Great Play prides itself on its excellent camper-to-coach ratio, which is capped at 5-to-1, though most classes are running at an extraordinary rate of two or three kids to one coach. This high level of individual attention ensures that children are equally and actively involved in the class activities, and also lessens the chance of accidents and injury.

Maxwell said that there are always three coaches out on the floor regardless of class size, and one is always manning a station that may be a bit challenging for youngsters.

“I sent my coaches to Connecticut for five weeks of training,” Maxwell said. “They went to the (original) Great Play and worked with the founders on-site on techniques, how to teach a class, how to work with children, and all of our programs and safety precautions.”

The floor in the gym is also unique — and expensive. Using material imported from France, it has a 38 percent shock absoprtion rate, yet is till 90 percent as bouncy as a regular hardwood floor, so sports activities are minimally affected.

“It’s super-important because it’s going to reduce injury significantly,” Maxwell said.

Maxwell cited that the biggest issue safety-wise is to have activities that are age-appropriate to whatever group of youngsters is in the gym at the time, and that a spotless and germ-free gym is a priority at Great Play.

“We definitely don’t have equipment out or a climbing apparatus that would (increase) risk,” Maxwell said. “We clean everything, scrub the floor every day, and we have special mat cleaner that we use on a weekly basis that disinfects them. Cleanliness is something that we have a very big emphasis on.”

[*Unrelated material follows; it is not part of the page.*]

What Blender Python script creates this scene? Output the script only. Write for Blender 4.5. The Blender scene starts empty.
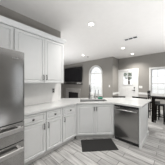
import bpy, bmesh, math, random
from mathutils import Vector, Matrix
random.seed(7)
C = bpy.context.scene.collection
SC = bpy.context.scene
PI = math.pi

# ------------------------------------------------------------------ camera, world, lights, exposure
cam = bpy.data.cameras.new('camera'); cam_o = bpy.data.objects.new('camera', cam); C.objects.link(cam_o)
cam_o.location = (0, 0, 1.42); cam_o.rotation_euler = (PI/2, 0, math.radians(42))
cam.sensor_width = 36; cam.lens = 36*103/165; cam.clip_start = 0.05
SC.camera = cam_o
w = bpy.data.worlds.new('daylight'); SC.world = w; w.use_nodes = True
bg = w.node_tree.nodes['Background']
bg.inputs[0].default_value = (0.94, 0.97, 1.0, 1); bg.inputs[1].default_value = 0.62
vs = SC.view_settings
vs.view_transform = 'Standard'; vs.look = 'None'; vs.gamma = 1; vs.use_curve_mapping = False
vs.exposure = 1.05
CAN_POWER = 5.0
def uplight(name, loc, size, watts):   # added unseen fill aimed at the ceiling, standing in for a flash
    l = bpy.data.lights.new(name, 'AREA'); l.shape = 'DISK'; l.size = size; l.energy = watts; l.color = (.97, .98, 1); l.spread = math.radians(150)
    o = bpy.data.objects.new(name, l); C.objects.link(o); o.location = loc; o.rotation_euler = (PI, 0, 0)
uplight('fill_uplight', (1.0, 0.3, 0.4), 1.8, 33)
uplight('fill_uplight', (1.2, 3.8, 0.3), 2.4, 36)
uplight('fill_uplight', (-4.7, 2.4, 0.3), 3.0, 36)

# ------------------------------------------------------------------ materials
def mat(name, col, rough=0.5, metal=0.0, var=0.04, scale=18.0, emit=None, spec=None, stretch=(1, 1, 1)):
    m = bpy.data.materials.new(name); m.use_nodes = True
    nt = m.node_tree; b = nt.nodes['Principled BSDF']
    tc = nt.nodes.new('ShaderNodeTexCoord'); mp = nt.nodes.new('ShaderNodeMapping')
    mp.inputs['Scale'].default_value = stretch
    nz = nt.nodes.new('ShaderNodeTexNoise'); nz.inputs['Scale'].default_value = scale; nz.inputs['Detail'].default_value = 3
    rp = nt.nodes.new('ShaderNodeValToRGB')
    rp.color_ramp.elements[0].position = 0.3; rp.color_ramp.elements[1].position = 0.7
    rp.color_ramp.elements[0].color = tuple(c*(1-var) for c in col)+(1,)
    rp.color_ramp.elements[1].color = tuple(min(1, c*(1+var)) for c in col)+(1,)
    L = nt.links.new
    L(tc.outputs['Object'], mp.inputs['Vector']); L(mp.outputs[0], nz.inputs['Vector'])
    L(nz.outputs['Fac'], rp.inputs[0]); L(rp.outputs[0], b.inputs['Base Color'])
    b.inputs['Roughness'].default_value = rough; b.inputs['Metallic'].default_value = metal
    if spec is not None: b.inputs['Specular IOR Level'].default_value = spec
    if emit:
        b.inputs['Emission Color'].default_value = tuple(emit[:3])+(1,); b.inputs['Emission Strength'].default_value = emit[3]
    return m

M = {}
M['paint'] = mat('taupe_wall_paint', (0.265, 0.252, 0.232), 0.7, scale=6, var=0.02)
M['ceil'] = mat('ceiling_paint', (0.68, 0.665, 0.645), 0.85, scale=8, var=0.015)
M['lowpaint'] = mat('lower_wall_paint', (0.38, 0.365, 0.345), 0.7, scale=6, var=0.02)
M['trim'] = mat('white_trim_paint', (0.70, 0.70, 0.69), 0.4, var=0.01)
M['cab'] = mat('white_cabinet_paint', (0.64, 0.648, 0.645), 0.35, var=0.012, scale=9)
M['kick'] = mat('toe_kick_paint', (0.62, 0.61, 0.59), 0.5)
M['quartz'] = mat('white_quartz', (0.57, 0.575, 0.57), 0.12, var=0.05, scale=7)
M['splash'] = mat('white_backsplash_tile', (0.74, 0.735, 0.72), 0.25, var=0.02, scale=10)
M['steel'] = mat('brushed_stainless', (0.33, 0.326, 0.32), 0.18, 0.97, var=0.05, scale=30, stretch=(1, 1, 14))
M['steel2'] = mat('bright_stainless', (0.46, 0.455, 0.45), 0.28, 0.95, var=0.03)
M['sink'] = mat('shaded_sink_steel', (0.10, 0.10, 0.10), 0.4, 0.9)  # the basin's shade is put into this darker steel colour
M['chrome'] = mat('dark_chrome', (0.16, 0.158, 0.155), 0.3, 0.9)
M['pull'] = mat('pewter_pull', (0.07, 0.068, 0.066), 0.35, 0.8)
M['black'] = mat('black_plastic', (0.012, 0.012, 0.013), 0.35)
M['screen'] = mat('black_screen', (0.006, 0.006, 0.008), 0.15)
M['gap'] = mat('dark_gap', (0.02, 0.02, 0.02), 0.6)
M['rug'] = mat('charcoal_mat', (0.015, 0.0145, 0.014), 0.9, var=0.2, scale=90)
M['wood'] = mat('espresso_wood', (0.010, 0.008, 0.007), 0.5, var=0.2, scale=12, spec=0.05)
M['stone'] = mat('grey_mosaic_stone', (0.33, 0.32, 0.305), 0.5, var=0.45, scale=28)
M['mantel'] = mat('grey_mantel', (0.03, 0.028, 0.026), 0.5)
M['fire'] = mat('firebox_black', (0.008, 0.008, 0.008), 0.7)
M['plate'] = mat('white_plate', (0.78, 0.78, 0.76), 0.35, var=0.01)
M['gplate'] = mat('grey_plate', (0.40, 0.40, 0.39), 0.35)
M['green'] = mat('green_sponge', (0.05, 0.26, 0.17), 0.9, var=0.2, scale=80)
M['ceramic'] = mat('white_ceramic', (0.86, 0.86, 0.85), 0.2, var=0.01)
M['bottle'] = mat('grey_bottle', (0.45, 0.45, 0.44), 0.15)
M['lens'] = mat('lit_diffuser', (1, 1, 1), 0.4, emit=(1.0, 0.97, 0.92, 4.0))
M['leaf'] = mat('leaf_green', (0.24, 0.27, 0.20), 0.7, var=0.4, scale=5)
M['bark'] = mat('bark', (0.10, 0.08, 0.06), 0.9, var=0.3)
M['ground'] = mat('pale_patio', (0.80, 0.79, 0.76), 0.9, var=0.05, scale=3)
M['ventdark'] = mat('vent_dark', (0.02, 0.02, 0.02), 0.7)

def glass():
    m = bpy.data.materials.new('window_glass'); m.use_nodes = True; nt = m.node_tree
    nt.nodes.remove(nt.nodes['Principled BSDF'])
    t = nt.nodes.new('ShaderNodeBsdfTransparent'); g = nt.nodes.new('ShaderNodeBsdfGlossy'); g.inputs['Roughness'].default_value = 0.02
    f = nt.nodes.new('ShaderNodeFresnel'); f.inputs[0].default_value = 1.3; mx = nt.nodes.new('ShaderNodeMixShader')
    L = nt.links.new
    L(f.outputs[0], mx.inputs[0]); L(t.outputs[0], mx.inputs[1]); L(g.outputs[0], mx.inputs[2]); L(mx.outputs[0], nt.nodes['Material Output'].inputs[0])
    return m
M['glass'] = glass()

def floor_mat():
    m = bpy.data.materials.new('wood_look_plank_tile'); m.use_nodes = True; nt = m.node_tree; b = nt.nodes['Principled BSDF']
    L = nt.links.new; N = nt.nodes.new
    tc = N('ShaderNodeTexCoord')
    br = N('ShaderNodeTexBrick'); br.offset = 0.37; br.offset_frequency = 2
    br.inputs['Scale'].default_value = 1.0; br.inputs['Brick Width'].default_value = 0.75; br.inputs['Row Height'].default_value = 0.152
    br.inputs['Mortar Size'].default_value = 0.005; br.inputs['Mortar Smooth'].default_value = 0.3
    br.inputs['Color1'].default_value = (0.0, 0.0, 0.0, 1); br.inputs['Color2'].default_value = (1, 1, 1, 1); br.inputs['Mortar'].default_value = (0.5, 0.5, 0.5, 1)
    L(tc.outputs['Object'], br.inputs['Vector'])
    mp = N('ShaderNodeMapping'); mp.inputs['Scale'].default_value = (1.6, 14, 1); L(tc.outputs['Object'], mp.inputs[0])
    nz = N('ShaderNodeTexNoise'); nz.inputs['Scale'].default_value = 1.5; nz.inputs['Detail'].default_value = 5; L(mp.outputs[0], nz.inputs['Vector'])
    ad = N('ShaderNodeMath'); ad.operation = 'MULTIPLY_ADD'; ad.inputs[1].default_value = 0.42
    L(br.outputs['Color'], ad.inputs[0]); 
    ns = N('ShaderNodeMath'); ns.operation = 'MULTIPLY_ADD'; ns.inputs[1].default_value = 1.9; ns.inputs[2].default_value = -0.66
    L(nz.outputs['Fac'], ns.inputs[0]); L(ns.outputs[0], ad.inputs[2])
    rp = N('ShaderNodeValToRGB')
    rp.color_ramp.elements[0].position = 0.05; rp.color_ramp.elements[0].color = (0.20, 0.195, 0.19, 1)
    rp.color_ramp.elements[1].position = 0.95; rp.color_ramp.elements[1].color = (0.53, 0.525, 0.515, 1)
    L(ad.outputs[0], rp.inputs[0])
    mx = N('ShaderNodeMixRGB'); mx.inputs[2].default_value = (0.12, 0.115, 0.11, 1)
    L(br.outputs['Fac'], mx.inputs[0]); L(rp.outputs[0], mx.inputs[1]); L(mx.outputs[0], b.inputs['Base Color'])
    b.inputs['Roughness'].default_value = 0.38
    return m
M['floor'] = floor_mat()

# ------------------------------------------------------------------ builders
def box(bm, x0, x1, y0, y1, z0, z1, bev=0.0):
    r = bmesh.ops.create_cube(bm, size=1.0); v = r['verts']
    for p in v:
        p.co = Vector((x0+(p.co.x+.5)*(x1-x0), y0+(p.co.y+.5)*(y1-y0), z0+(p.co.z+.5)*(z1-z0)))
    if bev:
        es = list({e for p in v for e in p.link_edges})
        bmesh.ops.bevel(bm, geom=es, offset=bev, segments=2, affect='EDGES', profile=0.6)

def prism(bm, pts, z0, z1, bev=0.0):
    a = [bm.verts.new((x, y, z0)) for x, y in pts]; b = [bm.verts.new((x, y, z1)) for x, y in pts]
    n = len(pts); fs = [bm.faces.new(a[::-1]), bm.faces.new(b)]
    for i in range(n): fs.append(bm.faces.new((a[i], a[(i+1) % n], b[(i+1) % n], b[i])))
    if bev:
        bmesh.ops.bevel(bm, geom=list({e for f in fs[:2] for e in f.edges}), offset=bev, segments=2, affect='EDGES')

def plate_hole(bm, outer, holes, thick, place):
    """flat polygon with holes, extruded by thick; place maps (u, v, depth) to a point"""
    es = []
    for loop in [outer]+holes:
        vs_ = [bm.verts.new((u, v, 0)) for u, v in loop]
        es += [bm.edges.new((vs_[i], vs_[(i+1) % len(vs_)])) for i in range(len(vs_))]
    r = bmesh.ops.triangle_fill(bm, edges=es, use_beauty=True)
    fs = [g for g in r['geom'] if isinstance(g, bmesh.types.BMFace)]
    ex = bmesh.ops.extrude_face_region(bm, geom=fs)
    for g in ex['geom']:
        if isinstance(g, bmesh.types.BMVert): g.co.z += thick
    for v in bm.verts: v.co = Vector(place(v.co.x, v.co.y, v.co.z))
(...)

Maxwell believes that changing times calls for a different look on children’s fitness.

“I don’t think this was necessary 20 years ago. Today the world we live in is very different … children can’t as easily go out and ride their bike and play in the neighborhood like they did (before),” Maxwell said. “Indoors, they have a thousand television channels, video games that are super cool, and the Internet, which has endless things to do. This is about getting children active and physical again.”

She admitted that the children love the technology component of the interactive walls, but that they represent more of a guide than anything else. As owner and manager, Maxwell’s goal for every child that takes part in a Great Play camp or class is for them to “have a lot of fun and develop some skills, so they’ll leave the gym and be active outside the gym.”

She also hopes that the some of the games that are taught can be played at home in the neighborhood, and that usually shy children will have the newfound confidence to get into a game.

In its short history, Great Play has been a huge hit with local parents and their children.

“We came down for a free trial class, and Harry, my son, he just absolutely loved it, he had the time of his life,” said Katie Jones, a Redmond resident whose four-year-old son is enrolled in a three-day play camp. “He can’t wait to come in the mornings. I think it’s just a great mix of physical activity. I love the interactive screens on the wall, it just makes it so much fun.”

Registrations are now being taken for eight-week fall sessions beginning Sept. 1. Sessions cost $199 and include one 50-minute class per week, open gyms, $50 discounts on birthday parties and make-up classes.

The pilot Great Play location opened in Stamford, Conn. in 2006 to rave reviews. The new Redmond location represents the company’s first franchise location, some 2,500 miles away, due to Maxwell’s recommendation of the local vicinity as a prime location for the business. Although it took her close to a year to find the right spot for the facility’s current location because of the need for high ceilings, she believes it was well worth the effort to bring Great Play to the city of Redmond.

“I knew immediately the health-conscious, sports-oriented people of the Pacific Northwest would embrace this unique concept,” she said.